Data excerpt:
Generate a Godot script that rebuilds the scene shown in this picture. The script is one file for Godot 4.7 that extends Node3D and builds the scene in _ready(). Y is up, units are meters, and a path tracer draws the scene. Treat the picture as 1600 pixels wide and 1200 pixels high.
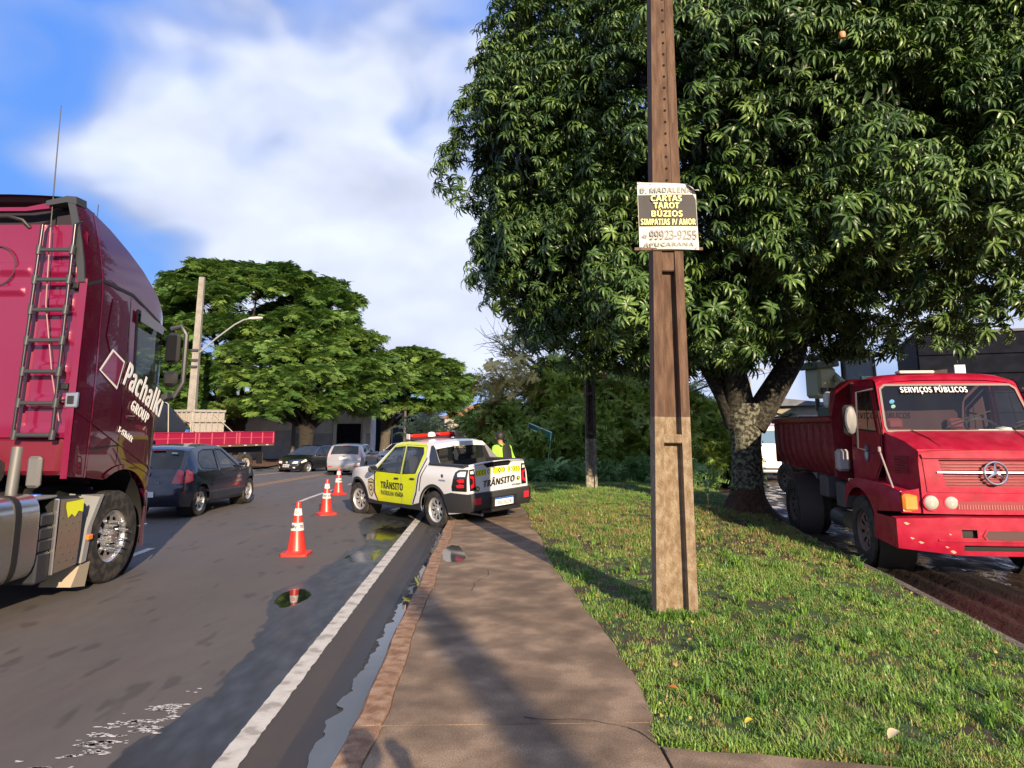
extends Node3D
# A street with a traffic pickup, trucks, a mango tree and a fallen tree. Vehicles are built in (forward, height, right) metres.

var rng := RandomNumberGenerator.new()
var mats := {}
var noises := {}
var used := {}
const ROAD := -0.15
const RROAD := -0.32

func _ready() -> void:
	rng.seed = 7
	setup_camera_and_light()
	build_ground()
	build_buildings()
	build_poles()
	build_mango()
	build_rain_trees()
	build_fallen_tree()
	build_tractor()
	build_pickup()
	build_dump_truck()
	build_cars()
	build_trailer()
	build_street_things()
	build_people()
	build_grass()

func setup_camera_and_light() -> void:
	var cam := Camera3D.new()
	cam.name = "camera"
	cam.projection = Camera3D.PROJECTION_FRUSTUM
	cam.keep_aspect = Camera3D.KEEP_HEIGHT
	cam.near = 0.05
	cam.far = 2000.0
	cam.size = 2.0 * 600.0 / 1120.0 * cam.near
	cam.frustum_offset = Vector2(0.0, -130.0 / 1120.0 * cam.near)
	add_child(cam)
	cam.position = Vector3(0, 1.7, 0)
	cam.rotation_degrees = Vector3(9.8766, -1.6366, 0)
	cam.current = true
	var sun := DirectionalLight3D.new()
	sun.name = "sun"
	var az := deg_to_rad(-16.0)
	var el := deg_to_rad(19.0)
	sun.basis = Basis.looking_at(Vector3(sin(az) * cos(el), -sin(el), -cos(az) * cos(el)))
	sun.light_energy = 1.6
	sun.light_color = Color(1.0, 0.90, 0.76)
	sun.light_angular_distance = 0.4
	sun.shadow_enabled = true
	sun.sky_mode = DirectionalLight3D.SKY_MODE_LIGHT_ONLY
	add_child(sun)
	var env := Environment.new()
	env.background_mode = Environment.BG_SKY
	var sky := Sky.new()
	var pm := PanoramaSkyMaterial.new()
	pm.panorama = make_sky()
	sky.sky_material = pm
	env.sky = sky
	env.background_energy_multiplier = 0.6
	env.tonemap_mode = Environment.TONE_MAPPER_LINEAR
	env.tonemap_exposure = 1.9
	env.sdfgi_enabled = true
	env.ssao_enabled = true
	env.ssil_enabled = true
	var we := WorldEnvironment.new()
	we.name = "environment"
	we.environment = env
	add_child(we)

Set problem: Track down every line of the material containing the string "extends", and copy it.

Completed task:
Generate a Godot script that rebuilds the scene shown in this picture. The script is one file for Godot 4.7 that extends Node3D and builds the scene in _ready(). Y is up, units are meters, and a path tracer draws the scene. Treat the picture as 1600 pixels wide and 1200 pixels high.
extends Node3D